Todavía nos quedan días de sol y playa. Habrá mañanas luminosas y tardes largas, aunque ya anochezca antes. Esa sensación de libertad de horarios, fiesta, y momentos placenteros descubriendo lugares del mundo se acaba. Volvemos de aquellos viajes que preparamos con ilusión. Nos reincorporamos al presente.

Van imponiéndose las pautas, los horarios. Comienza un nuevo ciclo que va acompañado del regreso a los hábitos que rigen el curso, tras el paréntesis alocado o tranquilo que sea para cada cual el verano.

Hace años para mi la rutina era sinónimo de aburrimiento. Los cambios y las sorpresas se relacionaban con una existencia más atractiva. Con el tiempo entendí que la rutina puede ser un tesoro valioso que debemos cuidar.

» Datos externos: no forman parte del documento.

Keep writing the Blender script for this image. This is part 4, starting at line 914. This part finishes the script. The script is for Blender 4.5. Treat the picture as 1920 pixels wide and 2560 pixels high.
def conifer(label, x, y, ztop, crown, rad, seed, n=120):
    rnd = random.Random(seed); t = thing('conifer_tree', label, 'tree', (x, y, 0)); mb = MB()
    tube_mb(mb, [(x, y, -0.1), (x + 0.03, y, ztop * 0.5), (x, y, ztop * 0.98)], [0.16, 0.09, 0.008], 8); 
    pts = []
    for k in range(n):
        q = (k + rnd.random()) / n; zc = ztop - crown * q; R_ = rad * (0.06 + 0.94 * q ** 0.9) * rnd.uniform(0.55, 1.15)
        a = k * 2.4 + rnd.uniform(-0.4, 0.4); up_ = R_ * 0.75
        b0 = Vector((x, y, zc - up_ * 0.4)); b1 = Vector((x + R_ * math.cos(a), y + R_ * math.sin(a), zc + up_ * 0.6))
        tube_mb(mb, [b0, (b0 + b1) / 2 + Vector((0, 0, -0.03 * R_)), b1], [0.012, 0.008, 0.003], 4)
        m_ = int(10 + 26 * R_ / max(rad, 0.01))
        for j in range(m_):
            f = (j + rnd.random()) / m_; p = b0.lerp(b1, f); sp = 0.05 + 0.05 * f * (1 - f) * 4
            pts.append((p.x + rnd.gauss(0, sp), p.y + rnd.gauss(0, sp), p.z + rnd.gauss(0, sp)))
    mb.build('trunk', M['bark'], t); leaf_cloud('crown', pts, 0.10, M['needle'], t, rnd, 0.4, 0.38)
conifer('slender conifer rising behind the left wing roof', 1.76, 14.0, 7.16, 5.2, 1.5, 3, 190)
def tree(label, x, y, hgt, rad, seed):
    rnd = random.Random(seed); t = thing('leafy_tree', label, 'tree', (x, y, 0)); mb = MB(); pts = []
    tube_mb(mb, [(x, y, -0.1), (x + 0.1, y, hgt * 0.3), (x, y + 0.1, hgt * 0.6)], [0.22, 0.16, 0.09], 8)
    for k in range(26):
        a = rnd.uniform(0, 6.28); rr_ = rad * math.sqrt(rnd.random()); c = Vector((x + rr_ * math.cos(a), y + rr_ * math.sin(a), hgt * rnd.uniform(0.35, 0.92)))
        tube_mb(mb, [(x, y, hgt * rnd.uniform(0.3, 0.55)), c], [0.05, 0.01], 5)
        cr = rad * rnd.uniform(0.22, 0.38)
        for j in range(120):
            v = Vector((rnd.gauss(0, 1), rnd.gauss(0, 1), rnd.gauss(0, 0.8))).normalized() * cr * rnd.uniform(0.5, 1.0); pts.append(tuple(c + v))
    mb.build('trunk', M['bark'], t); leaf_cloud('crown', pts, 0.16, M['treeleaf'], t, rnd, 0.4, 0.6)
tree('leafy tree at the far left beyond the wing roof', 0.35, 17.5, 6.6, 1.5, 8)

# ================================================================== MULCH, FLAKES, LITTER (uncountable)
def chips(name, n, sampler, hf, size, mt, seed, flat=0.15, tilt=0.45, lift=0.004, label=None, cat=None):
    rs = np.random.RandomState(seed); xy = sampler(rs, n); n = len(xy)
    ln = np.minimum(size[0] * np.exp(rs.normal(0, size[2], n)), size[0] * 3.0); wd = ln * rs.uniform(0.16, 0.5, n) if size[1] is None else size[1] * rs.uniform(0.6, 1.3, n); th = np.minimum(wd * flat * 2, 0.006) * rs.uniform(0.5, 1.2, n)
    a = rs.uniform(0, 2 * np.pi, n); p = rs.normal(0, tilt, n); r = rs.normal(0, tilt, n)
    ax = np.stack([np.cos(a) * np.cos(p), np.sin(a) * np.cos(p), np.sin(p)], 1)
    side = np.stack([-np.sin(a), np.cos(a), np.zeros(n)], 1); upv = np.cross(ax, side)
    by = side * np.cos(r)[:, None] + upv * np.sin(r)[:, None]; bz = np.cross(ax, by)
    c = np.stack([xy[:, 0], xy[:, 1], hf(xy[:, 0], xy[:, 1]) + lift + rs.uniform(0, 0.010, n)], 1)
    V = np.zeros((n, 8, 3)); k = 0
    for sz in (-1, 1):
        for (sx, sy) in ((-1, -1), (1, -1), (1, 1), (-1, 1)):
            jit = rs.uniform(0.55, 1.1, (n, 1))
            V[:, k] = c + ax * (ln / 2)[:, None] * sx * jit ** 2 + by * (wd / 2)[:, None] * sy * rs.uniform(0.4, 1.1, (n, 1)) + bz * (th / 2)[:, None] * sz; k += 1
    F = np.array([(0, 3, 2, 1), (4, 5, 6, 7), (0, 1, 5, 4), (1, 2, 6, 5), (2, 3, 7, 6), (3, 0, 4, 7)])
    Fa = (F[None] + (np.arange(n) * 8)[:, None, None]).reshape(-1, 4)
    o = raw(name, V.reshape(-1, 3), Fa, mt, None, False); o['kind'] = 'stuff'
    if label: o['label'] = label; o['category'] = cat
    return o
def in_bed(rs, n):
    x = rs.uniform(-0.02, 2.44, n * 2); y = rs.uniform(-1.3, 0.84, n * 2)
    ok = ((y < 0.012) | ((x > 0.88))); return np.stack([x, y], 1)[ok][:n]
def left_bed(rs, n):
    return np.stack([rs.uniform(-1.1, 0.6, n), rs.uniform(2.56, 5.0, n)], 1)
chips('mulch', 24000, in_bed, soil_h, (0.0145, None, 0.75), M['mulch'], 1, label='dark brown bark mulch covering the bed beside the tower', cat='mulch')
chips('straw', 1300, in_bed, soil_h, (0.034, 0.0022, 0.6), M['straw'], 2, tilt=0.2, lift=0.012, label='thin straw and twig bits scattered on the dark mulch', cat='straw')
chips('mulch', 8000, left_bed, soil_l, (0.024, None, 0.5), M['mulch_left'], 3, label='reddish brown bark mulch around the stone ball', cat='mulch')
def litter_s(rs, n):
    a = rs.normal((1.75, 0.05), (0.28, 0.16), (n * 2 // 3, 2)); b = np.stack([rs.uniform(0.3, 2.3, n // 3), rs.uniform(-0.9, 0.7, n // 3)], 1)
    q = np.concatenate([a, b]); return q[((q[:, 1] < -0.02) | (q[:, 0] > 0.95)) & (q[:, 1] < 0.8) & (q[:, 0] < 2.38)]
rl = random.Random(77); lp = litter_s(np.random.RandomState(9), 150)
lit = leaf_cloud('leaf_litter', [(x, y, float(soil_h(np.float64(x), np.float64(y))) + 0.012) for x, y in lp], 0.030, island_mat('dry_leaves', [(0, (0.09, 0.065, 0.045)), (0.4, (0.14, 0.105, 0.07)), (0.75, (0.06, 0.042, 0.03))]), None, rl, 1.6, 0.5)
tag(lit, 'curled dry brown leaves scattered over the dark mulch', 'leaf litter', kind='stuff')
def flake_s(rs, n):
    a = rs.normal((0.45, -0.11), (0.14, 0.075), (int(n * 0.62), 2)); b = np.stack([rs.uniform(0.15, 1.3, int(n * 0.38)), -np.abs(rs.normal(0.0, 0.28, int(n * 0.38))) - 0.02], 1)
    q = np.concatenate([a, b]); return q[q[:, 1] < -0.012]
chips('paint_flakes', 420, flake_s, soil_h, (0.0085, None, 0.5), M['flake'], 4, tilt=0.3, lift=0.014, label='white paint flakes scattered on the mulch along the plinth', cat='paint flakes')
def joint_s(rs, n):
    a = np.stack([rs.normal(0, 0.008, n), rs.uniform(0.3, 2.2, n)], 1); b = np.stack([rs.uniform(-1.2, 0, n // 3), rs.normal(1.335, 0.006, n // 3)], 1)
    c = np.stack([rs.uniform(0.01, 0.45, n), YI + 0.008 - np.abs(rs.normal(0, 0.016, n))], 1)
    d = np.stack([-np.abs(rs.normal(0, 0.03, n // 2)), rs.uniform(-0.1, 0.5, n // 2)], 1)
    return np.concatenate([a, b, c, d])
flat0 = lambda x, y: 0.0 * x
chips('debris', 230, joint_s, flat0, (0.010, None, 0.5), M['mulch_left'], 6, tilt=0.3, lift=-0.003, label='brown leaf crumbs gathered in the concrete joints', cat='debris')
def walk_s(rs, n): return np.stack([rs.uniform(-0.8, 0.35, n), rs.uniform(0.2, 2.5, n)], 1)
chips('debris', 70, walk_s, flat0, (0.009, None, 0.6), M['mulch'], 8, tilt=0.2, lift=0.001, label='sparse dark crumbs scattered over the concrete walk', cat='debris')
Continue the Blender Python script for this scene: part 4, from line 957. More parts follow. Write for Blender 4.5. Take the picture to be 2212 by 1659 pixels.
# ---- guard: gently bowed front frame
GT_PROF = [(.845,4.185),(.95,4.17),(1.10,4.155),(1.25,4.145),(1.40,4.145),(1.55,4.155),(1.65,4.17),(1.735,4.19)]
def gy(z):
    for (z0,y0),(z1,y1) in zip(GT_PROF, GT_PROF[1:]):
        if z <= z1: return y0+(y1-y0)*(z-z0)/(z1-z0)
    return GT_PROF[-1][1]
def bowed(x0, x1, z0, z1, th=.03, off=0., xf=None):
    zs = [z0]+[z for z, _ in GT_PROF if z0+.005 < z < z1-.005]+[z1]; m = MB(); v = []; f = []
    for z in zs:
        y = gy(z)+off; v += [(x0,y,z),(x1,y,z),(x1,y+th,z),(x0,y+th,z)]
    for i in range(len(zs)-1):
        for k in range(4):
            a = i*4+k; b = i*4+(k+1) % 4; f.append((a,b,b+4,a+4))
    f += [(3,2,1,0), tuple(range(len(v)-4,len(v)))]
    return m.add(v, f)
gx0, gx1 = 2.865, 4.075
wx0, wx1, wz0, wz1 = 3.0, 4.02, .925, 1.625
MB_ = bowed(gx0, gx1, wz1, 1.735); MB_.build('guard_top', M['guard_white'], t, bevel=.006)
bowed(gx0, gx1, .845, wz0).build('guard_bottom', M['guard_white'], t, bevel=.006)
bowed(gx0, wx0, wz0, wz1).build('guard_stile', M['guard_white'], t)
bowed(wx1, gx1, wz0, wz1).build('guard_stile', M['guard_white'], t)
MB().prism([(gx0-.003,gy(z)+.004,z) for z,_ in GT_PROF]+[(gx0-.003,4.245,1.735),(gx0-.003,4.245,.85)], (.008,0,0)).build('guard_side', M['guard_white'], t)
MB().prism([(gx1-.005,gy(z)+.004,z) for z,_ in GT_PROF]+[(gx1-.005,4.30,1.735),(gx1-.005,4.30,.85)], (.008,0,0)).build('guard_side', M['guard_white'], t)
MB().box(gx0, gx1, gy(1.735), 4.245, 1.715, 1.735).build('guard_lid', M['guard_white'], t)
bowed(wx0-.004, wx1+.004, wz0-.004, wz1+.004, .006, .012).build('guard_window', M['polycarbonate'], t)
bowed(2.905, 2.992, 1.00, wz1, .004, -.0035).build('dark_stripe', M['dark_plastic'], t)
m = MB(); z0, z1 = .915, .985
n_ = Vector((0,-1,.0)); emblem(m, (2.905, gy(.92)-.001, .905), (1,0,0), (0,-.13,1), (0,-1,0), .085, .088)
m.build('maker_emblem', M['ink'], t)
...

¿Qué es la rutina? Seguramente la simple repetición de momentos pequeños que forman la cotidianidad. El día a día está hecho de esas rutinas que cada uno se marca: la hora de levantarse e ir a dormir, el ritmo del trabajo, la organización del tiempo libre. Para algunos la rutina está hecha de costumbres que nos acompañan y nos ayudan a vivir: aquel recorrido que repetimos todos los días, las personas que encontramos en el trayecto, el bar donde desayunamos, las series y los libros que tenemos cerca. La rutina son los paseos de siempre, las tardes de cine, las comidas en familia los domingos, la escapada semanal al súper o al mercado, el quiosco de la esquina donde nos detenemos.
La rutina no es el aburrimiento, sino lo conocido y lo cercano. Aquellas cosas que a veces no sabemos valorar porque ignoramos la importancia que tienen: la capacidad de construir la vida o de llenarla de sentido, de crear nuestro particular universo.